Основатели и руководители "Искры" ненадолго пережили свой журнал: вымерли почти с такою же быстротою, как в наши дни основная редакция "Сатирикона", единственного сатирического журнала, который, со времен "Искры", приблизился к ее характеру и общественной роли. По смерти Степанова его "Будильник", слабый, но все-таки недурно шедший суррогат "Искры", сошел на нет в руках вдовы Степанова и какого-то Сухова. Вышли какие-то финансовые неурядицы и дрязги. Журнал перешел к некой Уткиной, за которой стояли бойкие московские журналисты Н.П. и П.И. Кичеевы и А.Д. Курепин, весьма популярный в Москве сотрудник "Русских ведомостей" и московский фельетонист "Нового времени", писавший под псевдонимом "Московский фланер".
Уткину я едва застал - уже совсем на исходе, когда она безысходно запуталась в делах, с горя, совсем по-замоскворецки, стала зверски пить.
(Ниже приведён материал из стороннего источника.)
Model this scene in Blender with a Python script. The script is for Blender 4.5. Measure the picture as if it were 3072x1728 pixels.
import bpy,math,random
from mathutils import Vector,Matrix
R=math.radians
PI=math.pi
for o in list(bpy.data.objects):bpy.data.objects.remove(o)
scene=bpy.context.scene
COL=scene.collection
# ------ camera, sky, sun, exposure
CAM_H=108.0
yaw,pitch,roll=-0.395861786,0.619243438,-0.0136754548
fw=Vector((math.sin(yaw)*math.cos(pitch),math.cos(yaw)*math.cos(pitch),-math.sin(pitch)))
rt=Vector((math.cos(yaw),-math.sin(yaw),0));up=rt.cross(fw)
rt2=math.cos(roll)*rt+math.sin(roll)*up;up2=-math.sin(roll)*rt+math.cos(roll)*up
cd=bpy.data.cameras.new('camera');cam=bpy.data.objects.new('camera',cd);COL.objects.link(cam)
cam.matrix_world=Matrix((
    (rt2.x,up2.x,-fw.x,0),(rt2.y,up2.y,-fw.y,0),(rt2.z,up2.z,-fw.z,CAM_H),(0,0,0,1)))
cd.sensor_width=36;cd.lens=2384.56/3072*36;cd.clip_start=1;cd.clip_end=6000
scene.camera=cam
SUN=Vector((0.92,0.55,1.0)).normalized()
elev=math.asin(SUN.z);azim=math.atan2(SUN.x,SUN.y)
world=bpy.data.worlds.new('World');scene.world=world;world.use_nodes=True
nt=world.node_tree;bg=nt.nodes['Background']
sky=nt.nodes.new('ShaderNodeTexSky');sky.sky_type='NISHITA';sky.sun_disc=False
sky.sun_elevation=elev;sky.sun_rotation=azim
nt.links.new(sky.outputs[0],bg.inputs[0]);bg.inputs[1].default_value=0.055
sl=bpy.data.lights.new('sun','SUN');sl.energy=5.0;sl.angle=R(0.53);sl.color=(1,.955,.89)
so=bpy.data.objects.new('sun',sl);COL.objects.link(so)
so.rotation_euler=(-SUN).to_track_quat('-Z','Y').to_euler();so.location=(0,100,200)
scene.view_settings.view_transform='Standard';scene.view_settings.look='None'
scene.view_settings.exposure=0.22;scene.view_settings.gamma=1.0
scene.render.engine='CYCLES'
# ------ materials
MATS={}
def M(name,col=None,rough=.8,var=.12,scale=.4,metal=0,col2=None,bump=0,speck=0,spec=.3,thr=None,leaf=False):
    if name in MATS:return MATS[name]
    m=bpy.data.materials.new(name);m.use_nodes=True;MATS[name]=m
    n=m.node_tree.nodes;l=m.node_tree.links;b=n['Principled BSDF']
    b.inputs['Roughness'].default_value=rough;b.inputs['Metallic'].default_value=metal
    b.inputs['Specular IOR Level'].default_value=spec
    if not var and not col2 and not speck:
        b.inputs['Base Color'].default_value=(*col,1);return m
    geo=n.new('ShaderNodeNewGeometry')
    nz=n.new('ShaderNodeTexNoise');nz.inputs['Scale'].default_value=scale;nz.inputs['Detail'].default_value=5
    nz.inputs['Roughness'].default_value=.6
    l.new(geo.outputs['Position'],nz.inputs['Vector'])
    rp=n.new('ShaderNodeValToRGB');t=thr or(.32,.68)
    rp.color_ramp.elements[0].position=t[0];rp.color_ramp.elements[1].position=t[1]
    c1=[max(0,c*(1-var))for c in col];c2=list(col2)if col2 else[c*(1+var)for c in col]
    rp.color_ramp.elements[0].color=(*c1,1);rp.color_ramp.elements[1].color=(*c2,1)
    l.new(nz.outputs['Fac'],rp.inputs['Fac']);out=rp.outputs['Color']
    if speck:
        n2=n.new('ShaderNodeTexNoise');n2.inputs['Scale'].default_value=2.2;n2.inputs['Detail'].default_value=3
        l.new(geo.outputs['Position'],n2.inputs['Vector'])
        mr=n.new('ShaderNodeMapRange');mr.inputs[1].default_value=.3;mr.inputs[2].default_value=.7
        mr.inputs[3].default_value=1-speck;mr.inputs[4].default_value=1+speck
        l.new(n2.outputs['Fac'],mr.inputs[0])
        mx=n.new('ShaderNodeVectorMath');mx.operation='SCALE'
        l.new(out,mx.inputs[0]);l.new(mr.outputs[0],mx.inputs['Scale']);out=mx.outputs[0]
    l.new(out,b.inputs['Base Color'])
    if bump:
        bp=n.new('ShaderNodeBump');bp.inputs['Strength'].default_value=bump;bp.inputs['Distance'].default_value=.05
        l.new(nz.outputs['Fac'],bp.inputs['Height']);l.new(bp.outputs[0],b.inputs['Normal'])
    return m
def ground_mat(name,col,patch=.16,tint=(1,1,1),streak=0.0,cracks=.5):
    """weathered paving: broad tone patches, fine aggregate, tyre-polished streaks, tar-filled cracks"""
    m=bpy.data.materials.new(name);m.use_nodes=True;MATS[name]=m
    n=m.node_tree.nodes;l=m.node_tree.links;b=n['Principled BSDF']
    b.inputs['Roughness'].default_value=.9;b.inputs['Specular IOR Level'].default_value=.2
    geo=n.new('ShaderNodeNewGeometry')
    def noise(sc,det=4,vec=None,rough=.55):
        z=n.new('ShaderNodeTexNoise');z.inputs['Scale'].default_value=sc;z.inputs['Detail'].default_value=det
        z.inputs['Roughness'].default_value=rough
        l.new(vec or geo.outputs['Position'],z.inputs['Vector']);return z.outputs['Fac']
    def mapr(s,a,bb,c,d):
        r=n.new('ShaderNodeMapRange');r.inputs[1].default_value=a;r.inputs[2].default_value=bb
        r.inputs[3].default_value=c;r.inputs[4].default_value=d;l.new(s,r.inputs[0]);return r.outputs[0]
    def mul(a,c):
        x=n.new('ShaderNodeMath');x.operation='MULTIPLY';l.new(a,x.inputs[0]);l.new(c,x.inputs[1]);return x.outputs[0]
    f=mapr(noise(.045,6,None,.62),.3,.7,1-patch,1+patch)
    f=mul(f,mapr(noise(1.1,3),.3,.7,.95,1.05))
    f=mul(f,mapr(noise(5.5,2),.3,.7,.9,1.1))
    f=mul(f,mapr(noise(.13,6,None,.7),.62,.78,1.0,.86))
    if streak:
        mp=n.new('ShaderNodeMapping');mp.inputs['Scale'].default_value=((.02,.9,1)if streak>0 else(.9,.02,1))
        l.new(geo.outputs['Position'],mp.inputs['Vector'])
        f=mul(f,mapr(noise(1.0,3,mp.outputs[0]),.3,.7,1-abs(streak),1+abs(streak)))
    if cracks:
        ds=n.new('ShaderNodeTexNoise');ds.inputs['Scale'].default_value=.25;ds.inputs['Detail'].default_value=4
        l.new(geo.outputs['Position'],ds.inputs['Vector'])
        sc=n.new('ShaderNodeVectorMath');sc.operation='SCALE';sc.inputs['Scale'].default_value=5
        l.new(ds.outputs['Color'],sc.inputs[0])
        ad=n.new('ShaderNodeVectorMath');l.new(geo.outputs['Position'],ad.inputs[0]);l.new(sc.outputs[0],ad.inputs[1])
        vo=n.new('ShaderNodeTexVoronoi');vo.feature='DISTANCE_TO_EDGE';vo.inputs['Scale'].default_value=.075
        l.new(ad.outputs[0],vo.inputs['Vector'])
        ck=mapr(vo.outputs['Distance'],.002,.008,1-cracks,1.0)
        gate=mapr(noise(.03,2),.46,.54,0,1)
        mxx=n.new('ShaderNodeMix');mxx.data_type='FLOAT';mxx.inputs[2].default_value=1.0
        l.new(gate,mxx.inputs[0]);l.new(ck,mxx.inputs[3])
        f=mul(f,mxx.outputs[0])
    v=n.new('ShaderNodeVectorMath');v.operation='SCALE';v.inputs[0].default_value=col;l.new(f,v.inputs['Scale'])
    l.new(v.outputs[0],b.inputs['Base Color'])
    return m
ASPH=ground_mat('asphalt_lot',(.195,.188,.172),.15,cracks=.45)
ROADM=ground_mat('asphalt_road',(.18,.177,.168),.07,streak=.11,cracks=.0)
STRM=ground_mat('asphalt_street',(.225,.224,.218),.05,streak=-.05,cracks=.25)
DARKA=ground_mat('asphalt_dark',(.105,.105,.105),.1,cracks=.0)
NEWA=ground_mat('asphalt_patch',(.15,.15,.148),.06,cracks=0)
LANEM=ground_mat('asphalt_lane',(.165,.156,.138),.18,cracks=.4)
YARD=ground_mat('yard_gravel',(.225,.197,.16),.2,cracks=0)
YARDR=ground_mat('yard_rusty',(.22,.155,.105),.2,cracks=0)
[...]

Кажется, я только один раз и видел эту странную особу: что-то укутанное в шерстяные косынки, мутноглазое и с весьма нетвердым языком. Журнал был доведен до полного банкротства и должен был неминуемо погибнуть. Но жаль было уже давней, хорошей фирмы, к которой публика, как-никак, привыкла. Составилось литературное товарищество. Во главе, редактором-распорядителем, стал Курепин. Вот тут-то и начал я печатать в "Будильнике" свои капризные вирши.